House debates

Wednesday, 17 November 2010

International Financial Institutions Legislation Amendment Bill 2010

Second Reading

10:00 am

Photo of Tony SmithTony Smith (Casey, Liberal Party, Deputy Chairman , Coalition Policy Development Committee) Share this | Hansard source

I rise on behalf of the coalition to speak in support of the International Financial Institutions Legislation Amendment Bill 2010. The issues within this bill build on bipartisan support over a number of years. The bill has two key objectives and I will briefly run through each of them. Firstly, as we know from the explanatory memorandum and the minister’s introductory speech, it authorises subscription to additional capital stock in the International Bank for Reconstruction and Development, which is part of the World Bank, at a total cost of around $51.6 million. That additional stock will enable the International Bank for Reconstruction and Development to better carry out its purpose of providing loans to developing countries. It will do so in terms of the lending levels necessary at this point in time and in prudential standards that are necessary. Specifically, it authorises a subscription by Australia to 7,128 additional shares in the capital stock at a price of around US$120,635 a share, making that total commitment as I just indicated of $51.6 million.

Secondly, the bill incorporates changes to the agreement to the International Finance Corporation and to the Multilateral Investment Guarantee Agency Convention. The International Finance Corporation promotes sustainable private sector investment in developing countries and is part of the World Bank group, the largest multilateral source of private sector financing in developing countries, with more than 180 member countries. The changes to the articles of agreement reflect an increase in voice and participation of developing and transition economies. As the minister’s second reading speech pointed out, specifically it will do this by increasing basic votes of those participants and in doing so that will implement a G20 commitment.

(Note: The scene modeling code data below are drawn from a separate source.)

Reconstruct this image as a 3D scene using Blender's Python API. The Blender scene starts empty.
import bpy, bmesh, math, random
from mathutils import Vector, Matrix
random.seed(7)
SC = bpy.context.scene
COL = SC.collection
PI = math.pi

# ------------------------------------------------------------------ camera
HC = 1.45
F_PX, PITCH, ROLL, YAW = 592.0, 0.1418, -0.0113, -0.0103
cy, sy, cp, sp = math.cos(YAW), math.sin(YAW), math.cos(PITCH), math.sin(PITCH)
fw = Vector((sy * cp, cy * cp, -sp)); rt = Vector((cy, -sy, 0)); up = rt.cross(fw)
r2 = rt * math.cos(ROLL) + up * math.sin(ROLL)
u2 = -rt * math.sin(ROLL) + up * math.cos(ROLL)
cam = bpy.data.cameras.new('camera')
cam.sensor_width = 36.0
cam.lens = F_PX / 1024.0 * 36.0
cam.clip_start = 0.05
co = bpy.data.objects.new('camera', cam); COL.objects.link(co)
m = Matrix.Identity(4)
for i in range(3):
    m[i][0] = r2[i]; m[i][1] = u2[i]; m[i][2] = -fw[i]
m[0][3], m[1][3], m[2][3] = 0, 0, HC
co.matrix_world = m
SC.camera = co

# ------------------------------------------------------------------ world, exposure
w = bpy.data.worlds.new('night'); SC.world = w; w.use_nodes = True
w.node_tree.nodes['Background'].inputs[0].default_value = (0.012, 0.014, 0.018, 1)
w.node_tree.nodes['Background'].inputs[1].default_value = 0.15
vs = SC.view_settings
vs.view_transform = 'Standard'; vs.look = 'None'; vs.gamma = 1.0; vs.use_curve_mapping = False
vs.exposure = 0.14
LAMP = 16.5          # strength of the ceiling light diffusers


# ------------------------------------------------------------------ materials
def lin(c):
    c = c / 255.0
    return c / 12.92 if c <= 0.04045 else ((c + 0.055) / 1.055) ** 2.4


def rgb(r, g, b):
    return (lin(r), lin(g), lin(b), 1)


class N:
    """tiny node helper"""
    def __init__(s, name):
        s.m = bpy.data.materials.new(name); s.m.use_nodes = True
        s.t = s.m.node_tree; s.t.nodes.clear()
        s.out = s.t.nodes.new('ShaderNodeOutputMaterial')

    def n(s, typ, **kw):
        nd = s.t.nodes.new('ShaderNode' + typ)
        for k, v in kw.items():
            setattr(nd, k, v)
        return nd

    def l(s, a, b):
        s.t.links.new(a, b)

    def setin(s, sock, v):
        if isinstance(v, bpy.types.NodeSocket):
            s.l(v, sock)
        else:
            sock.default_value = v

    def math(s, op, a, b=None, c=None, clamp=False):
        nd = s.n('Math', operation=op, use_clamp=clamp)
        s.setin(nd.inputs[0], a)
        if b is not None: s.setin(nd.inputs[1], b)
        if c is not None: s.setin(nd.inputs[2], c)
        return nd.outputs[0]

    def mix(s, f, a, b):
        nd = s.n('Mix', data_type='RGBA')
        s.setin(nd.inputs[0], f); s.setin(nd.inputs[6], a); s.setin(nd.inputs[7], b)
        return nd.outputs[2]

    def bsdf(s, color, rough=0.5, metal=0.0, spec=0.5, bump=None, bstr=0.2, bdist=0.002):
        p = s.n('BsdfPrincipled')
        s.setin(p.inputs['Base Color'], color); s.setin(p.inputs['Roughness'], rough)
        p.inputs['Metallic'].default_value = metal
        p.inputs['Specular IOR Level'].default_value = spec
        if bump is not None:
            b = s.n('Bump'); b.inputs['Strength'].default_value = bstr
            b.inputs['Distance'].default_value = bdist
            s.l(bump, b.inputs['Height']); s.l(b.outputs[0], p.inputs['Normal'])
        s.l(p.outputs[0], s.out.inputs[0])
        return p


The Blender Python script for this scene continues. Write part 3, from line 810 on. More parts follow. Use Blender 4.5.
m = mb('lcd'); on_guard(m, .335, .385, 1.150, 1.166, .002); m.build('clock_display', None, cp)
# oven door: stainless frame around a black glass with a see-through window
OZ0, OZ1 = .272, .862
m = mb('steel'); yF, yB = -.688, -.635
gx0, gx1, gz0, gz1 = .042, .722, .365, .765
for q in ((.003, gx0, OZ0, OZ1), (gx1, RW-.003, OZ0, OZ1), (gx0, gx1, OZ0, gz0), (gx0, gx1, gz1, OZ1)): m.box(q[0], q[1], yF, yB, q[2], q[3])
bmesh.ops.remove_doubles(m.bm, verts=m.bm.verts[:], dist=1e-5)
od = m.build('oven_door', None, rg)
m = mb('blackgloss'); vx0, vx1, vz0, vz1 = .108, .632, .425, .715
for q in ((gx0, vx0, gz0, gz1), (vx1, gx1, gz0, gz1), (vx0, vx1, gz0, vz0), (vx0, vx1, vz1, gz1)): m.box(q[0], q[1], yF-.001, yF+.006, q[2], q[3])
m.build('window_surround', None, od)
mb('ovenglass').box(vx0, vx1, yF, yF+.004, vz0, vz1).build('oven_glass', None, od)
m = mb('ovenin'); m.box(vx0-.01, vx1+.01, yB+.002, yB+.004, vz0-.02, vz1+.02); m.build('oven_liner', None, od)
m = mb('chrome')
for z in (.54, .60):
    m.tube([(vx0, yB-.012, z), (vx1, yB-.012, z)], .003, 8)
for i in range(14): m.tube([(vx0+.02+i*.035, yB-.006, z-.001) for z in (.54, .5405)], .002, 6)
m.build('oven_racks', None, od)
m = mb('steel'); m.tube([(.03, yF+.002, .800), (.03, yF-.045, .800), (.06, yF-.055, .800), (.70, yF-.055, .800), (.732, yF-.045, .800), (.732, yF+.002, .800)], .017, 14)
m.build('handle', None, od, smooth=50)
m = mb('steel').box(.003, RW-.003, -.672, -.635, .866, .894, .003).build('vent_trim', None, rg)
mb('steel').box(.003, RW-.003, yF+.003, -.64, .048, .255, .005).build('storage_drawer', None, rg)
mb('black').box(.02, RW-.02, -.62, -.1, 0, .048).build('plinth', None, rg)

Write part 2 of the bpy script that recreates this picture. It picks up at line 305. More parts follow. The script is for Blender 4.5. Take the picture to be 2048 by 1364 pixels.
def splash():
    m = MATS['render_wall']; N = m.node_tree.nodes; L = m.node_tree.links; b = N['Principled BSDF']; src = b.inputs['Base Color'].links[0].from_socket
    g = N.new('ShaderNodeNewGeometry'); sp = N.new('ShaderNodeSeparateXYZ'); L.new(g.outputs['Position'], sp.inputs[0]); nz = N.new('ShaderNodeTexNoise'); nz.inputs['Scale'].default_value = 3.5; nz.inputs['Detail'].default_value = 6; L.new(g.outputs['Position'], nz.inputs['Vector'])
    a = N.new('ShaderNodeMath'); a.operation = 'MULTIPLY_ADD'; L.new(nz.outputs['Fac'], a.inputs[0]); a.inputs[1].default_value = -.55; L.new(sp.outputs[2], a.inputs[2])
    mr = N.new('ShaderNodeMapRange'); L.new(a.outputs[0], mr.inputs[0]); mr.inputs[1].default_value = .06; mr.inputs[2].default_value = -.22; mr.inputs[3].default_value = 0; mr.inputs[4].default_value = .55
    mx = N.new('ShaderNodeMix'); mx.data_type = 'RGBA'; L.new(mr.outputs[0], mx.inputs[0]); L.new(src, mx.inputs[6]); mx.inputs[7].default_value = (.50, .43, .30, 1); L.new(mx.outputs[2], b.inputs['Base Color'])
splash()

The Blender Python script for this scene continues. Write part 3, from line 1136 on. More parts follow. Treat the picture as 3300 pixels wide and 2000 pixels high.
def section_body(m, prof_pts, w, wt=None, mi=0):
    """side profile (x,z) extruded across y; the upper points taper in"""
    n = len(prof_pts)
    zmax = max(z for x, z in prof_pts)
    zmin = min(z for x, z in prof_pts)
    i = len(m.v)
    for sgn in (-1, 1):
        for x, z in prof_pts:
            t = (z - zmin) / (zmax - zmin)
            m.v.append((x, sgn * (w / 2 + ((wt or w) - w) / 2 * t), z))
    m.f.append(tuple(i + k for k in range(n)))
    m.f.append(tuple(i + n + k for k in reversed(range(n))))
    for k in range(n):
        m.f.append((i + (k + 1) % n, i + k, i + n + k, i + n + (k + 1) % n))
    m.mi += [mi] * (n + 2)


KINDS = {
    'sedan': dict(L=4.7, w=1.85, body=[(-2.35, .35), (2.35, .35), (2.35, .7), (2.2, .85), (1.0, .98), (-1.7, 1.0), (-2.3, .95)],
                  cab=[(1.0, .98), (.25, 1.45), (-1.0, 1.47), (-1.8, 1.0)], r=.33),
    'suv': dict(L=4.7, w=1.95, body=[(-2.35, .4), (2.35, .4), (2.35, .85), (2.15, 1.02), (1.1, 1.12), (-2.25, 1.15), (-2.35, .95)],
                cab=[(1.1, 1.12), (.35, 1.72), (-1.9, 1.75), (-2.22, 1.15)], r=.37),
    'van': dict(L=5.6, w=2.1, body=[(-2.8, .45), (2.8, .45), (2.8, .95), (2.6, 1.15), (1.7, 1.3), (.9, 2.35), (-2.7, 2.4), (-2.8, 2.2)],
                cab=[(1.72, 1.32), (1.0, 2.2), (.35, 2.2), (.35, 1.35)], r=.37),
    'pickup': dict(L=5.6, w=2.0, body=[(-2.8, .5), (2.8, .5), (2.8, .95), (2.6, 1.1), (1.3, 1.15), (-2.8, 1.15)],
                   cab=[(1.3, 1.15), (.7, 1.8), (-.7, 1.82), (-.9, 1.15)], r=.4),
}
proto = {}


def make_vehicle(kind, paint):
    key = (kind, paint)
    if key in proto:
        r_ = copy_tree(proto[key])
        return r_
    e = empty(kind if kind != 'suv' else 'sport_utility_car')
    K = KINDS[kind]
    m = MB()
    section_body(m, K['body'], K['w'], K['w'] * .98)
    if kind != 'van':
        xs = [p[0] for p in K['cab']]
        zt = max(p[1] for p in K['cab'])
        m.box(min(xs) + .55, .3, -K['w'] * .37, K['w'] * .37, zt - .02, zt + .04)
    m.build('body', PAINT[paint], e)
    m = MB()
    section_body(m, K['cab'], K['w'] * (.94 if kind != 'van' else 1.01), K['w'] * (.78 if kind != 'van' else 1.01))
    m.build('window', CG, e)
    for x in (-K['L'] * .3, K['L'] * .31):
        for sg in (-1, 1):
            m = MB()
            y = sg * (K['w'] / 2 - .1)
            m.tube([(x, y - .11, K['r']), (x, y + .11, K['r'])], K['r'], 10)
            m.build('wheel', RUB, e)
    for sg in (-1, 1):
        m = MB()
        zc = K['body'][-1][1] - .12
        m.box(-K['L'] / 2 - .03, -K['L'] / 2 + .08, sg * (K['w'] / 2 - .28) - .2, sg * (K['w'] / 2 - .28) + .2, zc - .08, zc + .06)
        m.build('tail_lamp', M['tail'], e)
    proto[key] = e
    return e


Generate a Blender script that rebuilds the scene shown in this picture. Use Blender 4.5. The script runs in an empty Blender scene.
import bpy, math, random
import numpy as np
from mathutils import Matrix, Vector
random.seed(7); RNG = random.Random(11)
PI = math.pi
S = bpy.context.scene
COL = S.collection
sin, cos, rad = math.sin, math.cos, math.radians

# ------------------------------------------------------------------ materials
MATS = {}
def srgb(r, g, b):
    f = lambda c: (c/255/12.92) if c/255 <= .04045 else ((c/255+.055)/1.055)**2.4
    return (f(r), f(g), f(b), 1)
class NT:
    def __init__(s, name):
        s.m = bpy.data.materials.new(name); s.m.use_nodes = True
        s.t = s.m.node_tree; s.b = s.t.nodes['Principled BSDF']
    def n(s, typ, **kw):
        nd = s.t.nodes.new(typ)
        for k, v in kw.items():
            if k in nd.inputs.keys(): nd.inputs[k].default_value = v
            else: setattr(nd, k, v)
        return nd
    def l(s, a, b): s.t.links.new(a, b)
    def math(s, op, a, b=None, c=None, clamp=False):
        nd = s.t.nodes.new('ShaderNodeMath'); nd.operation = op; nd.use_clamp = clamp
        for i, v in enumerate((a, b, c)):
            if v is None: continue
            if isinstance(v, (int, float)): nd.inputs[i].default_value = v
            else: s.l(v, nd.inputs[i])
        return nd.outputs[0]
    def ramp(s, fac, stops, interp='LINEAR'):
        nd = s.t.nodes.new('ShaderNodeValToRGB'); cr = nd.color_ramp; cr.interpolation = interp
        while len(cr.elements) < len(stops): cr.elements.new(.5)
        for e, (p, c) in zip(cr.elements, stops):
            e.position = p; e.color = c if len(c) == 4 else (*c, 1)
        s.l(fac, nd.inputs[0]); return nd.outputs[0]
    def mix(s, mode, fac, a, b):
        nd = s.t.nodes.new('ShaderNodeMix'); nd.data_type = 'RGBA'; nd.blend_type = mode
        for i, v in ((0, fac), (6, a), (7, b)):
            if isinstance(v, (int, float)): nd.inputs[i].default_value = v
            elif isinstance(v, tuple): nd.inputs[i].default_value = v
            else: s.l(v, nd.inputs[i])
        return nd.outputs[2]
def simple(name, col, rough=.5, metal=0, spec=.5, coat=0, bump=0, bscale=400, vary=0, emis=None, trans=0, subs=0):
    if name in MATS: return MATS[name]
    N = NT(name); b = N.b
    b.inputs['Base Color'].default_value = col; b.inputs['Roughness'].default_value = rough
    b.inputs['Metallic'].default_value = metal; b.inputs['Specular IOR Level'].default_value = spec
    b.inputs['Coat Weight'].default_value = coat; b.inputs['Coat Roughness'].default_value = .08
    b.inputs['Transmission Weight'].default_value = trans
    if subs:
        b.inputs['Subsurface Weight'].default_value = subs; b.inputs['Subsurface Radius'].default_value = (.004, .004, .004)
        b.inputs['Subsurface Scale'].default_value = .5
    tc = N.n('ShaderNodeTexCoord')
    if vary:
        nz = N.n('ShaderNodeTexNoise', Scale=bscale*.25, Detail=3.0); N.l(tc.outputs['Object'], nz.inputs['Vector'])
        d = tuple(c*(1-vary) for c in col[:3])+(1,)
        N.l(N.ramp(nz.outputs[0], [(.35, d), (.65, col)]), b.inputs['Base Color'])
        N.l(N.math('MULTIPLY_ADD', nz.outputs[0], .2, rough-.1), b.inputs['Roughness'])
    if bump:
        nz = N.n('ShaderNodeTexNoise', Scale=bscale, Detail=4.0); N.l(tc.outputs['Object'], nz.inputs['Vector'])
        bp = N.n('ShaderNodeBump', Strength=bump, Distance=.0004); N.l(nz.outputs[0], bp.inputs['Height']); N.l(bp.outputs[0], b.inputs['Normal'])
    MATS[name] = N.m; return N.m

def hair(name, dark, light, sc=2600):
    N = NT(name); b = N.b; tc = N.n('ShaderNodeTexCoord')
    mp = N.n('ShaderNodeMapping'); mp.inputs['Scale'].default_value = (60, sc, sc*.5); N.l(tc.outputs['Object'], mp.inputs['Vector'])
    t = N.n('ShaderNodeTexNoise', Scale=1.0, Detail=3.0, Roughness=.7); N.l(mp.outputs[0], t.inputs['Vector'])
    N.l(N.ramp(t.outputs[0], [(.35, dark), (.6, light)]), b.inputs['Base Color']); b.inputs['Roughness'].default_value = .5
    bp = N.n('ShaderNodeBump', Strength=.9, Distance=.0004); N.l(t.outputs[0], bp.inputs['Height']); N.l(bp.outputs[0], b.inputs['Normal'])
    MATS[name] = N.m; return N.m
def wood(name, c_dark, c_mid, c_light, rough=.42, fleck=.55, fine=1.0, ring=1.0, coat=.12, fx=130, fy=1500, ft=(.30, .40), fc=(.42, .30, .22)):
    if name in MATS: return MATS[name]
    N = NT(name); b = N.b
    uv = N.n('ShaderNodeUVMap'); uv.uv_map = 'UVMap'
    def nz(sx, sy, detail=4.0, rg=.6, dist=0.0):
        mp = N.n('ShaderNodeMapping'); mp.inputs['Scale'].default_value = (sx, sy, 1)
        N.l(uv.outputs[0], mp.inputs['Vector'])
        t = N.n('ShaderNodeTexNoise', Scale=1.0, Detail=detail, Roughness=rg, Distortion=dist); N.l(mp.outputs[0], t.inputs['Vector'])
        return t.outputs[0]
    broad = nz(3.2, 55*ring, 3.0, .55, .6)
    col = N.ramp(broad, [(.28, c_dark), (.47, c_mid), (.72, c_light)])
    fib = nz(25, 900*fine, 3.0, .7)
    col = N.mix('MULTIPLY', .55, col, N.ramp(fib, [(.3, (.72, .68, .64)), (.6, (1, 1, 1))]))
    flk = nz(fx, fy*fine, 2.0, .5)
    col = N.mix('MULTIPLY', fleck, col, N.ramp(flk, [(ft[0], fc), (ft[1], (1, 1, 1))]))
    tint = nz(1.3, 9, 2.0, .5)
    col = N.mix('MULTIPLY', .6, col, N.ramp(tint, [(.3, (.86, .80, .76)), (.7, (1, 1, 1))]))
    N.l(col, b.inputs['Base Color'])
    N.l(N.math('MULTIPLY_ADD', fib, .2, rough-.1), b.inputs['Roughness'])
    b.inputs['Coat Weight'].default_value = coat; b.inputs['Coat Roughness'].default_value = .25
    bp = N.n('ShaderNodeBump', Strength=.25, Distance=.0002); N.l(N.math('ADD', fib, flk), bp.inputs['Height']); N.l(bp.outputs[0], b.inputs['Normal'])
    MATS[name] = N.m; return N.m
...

The amendments with respect to the Multilateral Investment Guarantee Agency Convention, are four-fold: to enable insurance coverage of stand-alone debt; to allow changes for the process of investor registration; to allow for greater insurance coverage of existing assets; and to eliminate one requirement relating to coverage of additional non-commercial risks. They have been outlined in detail by the Assistant Treasurer and they are outlined in detail, of course, in the explanatory memorandum. As I said, this is a bill that has bipartisan support. It builds on much of the good work done in the last decade or so and I commend the bill to the House.